I congratulate the hon. Member for Dumfries and Galloway (Richard Arkless) on securing the debate, and other hon. Members on their stimulating contributions. In particular, I thank the right hon. Member for Orkney and Shetland (Mr Carmichael) for sharing his fantasy of a British Bill of Rights with us. The serious point that he made is that the Human Rights Act is not the last word on human Rights: it is not the perfect incarnation of human rights in this country, and therefore it can admit of change. I sensed agreement on that point, so the real bone of contention is what that change might look like, rather than the principled question of whether the Human Rights Act has become untouchable.
The Government are fully committed to the protection of human rights across the UK. This debate is an important opportunity to reflect on what that protection looks like now, what it might look like in the future and how it might be improved. The Prime Minister made it clear that the Government will work in the interests of all four nations of the UK, and it goes without saying that I share that commitment. One of the things that unites us as a country is our shared commitment to liberty and the rule of law. Although that commitment has evolved though different instruments, from Magna Carta and the 1689 Bill of Rights in England and Wales, to the Scottish Claim of Right, the nations of the UK have evolved with a shared commitment to the common values that underpin human rights and, indeed, the Union.
As an Englishman, I am proud to pay tribute to the Scottish landmarks on Britain’s long road to liberty. I mentioned the Claim of Right, to which can be added the Criminal Procedure Act 1701, which established and entrenched the principle of habeas corpus in Scots law. Scotland has produced some of our very finest thinkers on the subject of liberty and the rule of law. I would single out David Hume and his essays on the liberty of the press and civil liberty. He regarded Government not as the enemy of liberty but as a necessary condition for liberty. As hon. and right hon. Members will know, his work came in the context of the period after the Act of Union, so it was part of the intellectual fabric that binds this United Kingdom.

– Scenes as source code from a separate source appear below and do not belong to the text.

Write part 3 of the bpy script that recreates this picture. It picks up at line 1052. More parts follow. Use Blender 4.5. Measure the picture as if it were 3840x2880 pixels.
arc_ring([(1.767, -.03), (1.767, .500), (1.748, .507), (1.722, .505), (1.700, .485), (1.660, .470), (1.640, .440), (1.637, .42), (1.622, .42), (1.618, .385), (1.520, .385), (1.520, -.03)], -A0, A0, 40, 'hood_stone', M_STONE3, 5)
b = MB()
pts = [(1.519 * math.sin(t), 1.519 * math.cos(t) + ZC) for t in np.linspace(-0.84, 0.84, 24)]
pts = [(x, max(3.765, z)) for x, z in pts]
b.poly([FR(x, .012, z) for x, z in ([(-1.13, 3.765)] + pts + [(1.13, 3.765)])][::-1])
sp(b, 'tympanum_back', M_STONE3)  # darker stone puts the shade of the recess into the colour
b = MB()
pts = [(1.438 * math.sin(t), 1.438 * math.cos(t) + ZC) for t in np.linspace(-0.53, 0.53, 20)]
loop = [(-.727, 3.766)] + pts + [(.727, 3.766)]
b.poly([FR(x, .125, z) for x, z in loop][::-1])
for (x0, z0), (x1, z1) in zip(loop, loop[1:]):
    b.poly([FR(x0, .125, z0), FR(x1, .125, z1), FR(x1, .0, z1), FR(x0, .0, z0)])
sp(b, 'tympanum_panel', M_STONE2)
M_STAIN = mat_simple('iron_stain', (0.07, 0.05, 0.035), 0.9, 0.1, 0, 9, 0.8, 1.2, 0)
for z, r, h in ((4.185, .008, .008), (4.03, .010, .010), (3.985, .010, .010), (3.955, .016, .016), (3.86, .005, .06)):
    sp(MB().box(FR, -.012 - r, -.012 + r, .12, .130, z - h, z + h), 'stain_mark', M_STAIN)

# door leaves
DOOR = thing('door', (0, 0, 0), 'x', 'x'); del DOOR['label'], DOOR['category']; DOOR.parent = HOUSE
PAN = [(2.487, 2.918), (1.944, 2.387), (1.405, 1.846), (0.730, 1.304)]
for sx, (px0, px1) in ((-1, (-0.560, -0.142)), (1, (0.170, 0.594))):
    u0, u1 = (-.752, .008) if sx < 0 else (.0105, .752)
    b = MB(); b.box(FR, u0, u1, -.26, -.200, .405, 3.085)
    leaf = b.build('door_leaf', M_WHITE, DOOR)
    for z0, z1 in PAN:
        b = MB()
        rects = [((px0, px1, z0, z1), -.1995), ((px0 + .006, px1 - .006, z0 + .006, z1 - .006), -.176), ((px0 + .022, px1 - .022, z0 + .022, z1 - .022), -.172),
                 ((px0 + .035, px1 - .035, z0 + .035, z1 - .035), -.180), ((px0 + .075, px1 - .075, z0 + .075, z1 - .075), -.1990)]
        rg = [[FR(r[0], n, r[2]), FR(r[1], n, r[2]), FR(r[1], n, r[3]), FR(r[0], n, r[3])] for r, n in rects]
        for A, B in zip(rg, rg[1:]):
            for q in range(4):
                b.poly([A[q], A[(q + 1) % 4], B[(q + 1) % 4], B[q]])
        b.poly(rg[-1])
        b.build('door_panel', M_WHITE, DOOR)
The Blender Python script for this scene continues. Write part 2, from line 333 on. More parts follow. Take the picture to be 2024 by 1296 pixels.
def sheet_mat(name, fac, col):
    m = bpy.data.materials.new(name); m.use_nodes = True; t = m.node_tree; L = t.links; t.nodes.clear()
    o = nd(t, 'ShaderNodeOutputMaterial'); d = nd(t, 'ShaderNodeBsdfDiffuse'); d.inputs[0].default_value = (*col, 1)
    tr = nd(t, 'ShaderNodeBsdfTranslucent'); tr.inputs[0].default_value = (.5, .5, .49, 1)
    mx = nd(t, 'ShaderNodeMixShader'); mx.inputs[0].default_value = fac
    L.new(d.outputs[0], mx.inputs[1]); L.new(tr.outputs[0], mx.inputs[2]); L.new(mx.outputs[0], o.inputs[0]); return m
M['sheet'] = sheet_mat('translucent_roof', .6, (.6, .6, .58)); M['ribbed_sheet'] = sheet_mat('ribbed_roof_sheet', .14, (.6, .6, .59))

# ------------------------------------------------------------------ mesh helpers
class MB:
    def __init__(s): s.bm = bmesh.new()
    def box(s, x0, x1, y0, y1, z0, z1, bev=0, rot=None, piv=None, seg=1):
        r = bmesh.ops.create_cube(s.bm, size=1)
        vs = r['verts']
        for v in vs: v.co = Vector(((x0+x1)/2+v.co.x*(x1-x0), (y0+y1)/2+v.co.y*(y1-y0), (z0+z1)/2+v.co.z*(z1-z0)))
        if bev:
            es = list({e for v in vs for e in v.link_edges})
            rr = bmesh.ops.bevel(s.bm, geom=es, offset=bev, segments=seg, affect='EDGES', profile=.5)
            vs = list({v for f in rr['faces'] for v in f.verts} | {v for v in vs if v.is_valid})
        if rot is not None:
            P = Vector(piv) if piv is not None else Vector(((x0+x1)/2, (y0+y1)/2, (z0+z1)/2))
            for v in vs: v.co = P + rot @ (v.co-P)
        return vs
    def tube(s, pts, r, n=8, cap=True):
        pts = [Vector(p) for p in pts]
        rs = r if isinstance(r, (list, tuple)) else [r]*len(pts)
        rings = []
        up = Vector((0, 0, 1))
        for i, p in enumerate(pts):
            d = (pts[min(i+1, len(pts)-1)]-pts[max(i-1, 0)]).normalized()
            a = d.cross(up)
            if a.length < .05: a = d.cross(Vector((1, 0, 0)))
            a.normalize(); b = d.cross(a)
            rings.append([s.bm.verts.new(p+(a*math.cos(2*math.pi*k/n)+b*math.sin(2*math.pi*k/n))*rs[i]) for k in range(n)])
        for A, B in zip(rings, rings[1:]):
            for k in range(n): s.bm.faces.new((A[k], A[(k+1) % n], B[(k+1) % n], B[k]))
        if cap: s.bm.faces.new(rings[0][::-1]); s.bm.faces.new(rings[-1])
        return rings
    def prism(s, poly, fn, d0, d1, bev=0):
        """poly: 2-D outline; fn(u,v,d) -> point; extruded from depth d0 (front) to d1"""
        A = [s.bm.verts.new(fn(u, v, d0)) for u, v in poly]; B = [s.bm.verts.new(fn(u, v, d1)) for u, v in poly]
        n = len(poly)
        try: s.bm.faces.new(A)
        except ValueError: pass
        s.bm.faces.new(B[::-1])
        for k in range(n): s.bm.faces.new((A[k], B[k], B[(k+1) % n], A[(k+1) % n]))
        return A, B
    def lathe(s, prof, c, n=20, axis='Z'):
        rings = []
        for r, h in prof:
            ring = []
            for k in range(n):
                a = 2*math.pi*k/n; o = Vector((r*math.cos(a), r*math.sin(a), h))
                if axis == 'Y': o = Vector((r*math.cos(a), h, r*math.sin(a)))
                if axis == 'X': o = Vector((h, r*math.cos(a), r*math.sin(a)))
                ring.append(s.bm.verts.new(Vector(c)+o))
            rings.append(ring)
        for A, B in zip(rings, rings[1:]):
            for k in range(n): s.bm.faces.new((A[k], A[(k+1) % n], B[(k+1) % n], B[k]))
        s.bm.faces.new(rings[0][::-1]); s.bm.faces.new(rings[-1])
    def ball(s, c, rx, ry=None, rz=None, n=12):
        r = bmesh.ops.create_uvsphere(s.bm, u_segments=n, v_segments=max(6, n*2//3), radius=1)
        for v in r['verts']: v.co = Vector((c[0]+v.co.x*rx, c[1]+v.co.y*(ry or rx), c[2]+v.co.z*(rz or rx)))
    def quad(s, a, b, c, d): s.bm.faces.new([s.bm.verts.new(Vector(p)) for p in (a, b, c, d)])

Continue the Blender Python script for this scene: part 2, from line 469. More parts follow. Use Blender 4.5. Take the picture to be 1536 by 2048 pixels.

We share not only the values, but the things that emanate from them—the practical products of a commitment to liberty, such as free elections, a ban on cruel and unusual punishment, free and fair trials, and free speech. Those values and their product found voice and strength in Scotland as in the rest of the United Kingdom and are shared across the UK. At the same time, we must reflect on the pluralism within the UK and that the UK is a union of diverse interests, history and legal traditions. Notwithstanding our shared commitment to rights and liberty, there are areas where we diverge. We can look, for example, to the right to trial by jury that exists in England and Wales. Jury trial is practised in Scotland, but it is not there as a strict right, which is perfectly legitimate and respectable. There is room for different applications of fundamental freedoms across the UK. That diversity is not merely to be expected; it is to be welcomed. It would be odd were the SNP, which is effectively committed to secession, not to think that that pluralism was a good idea.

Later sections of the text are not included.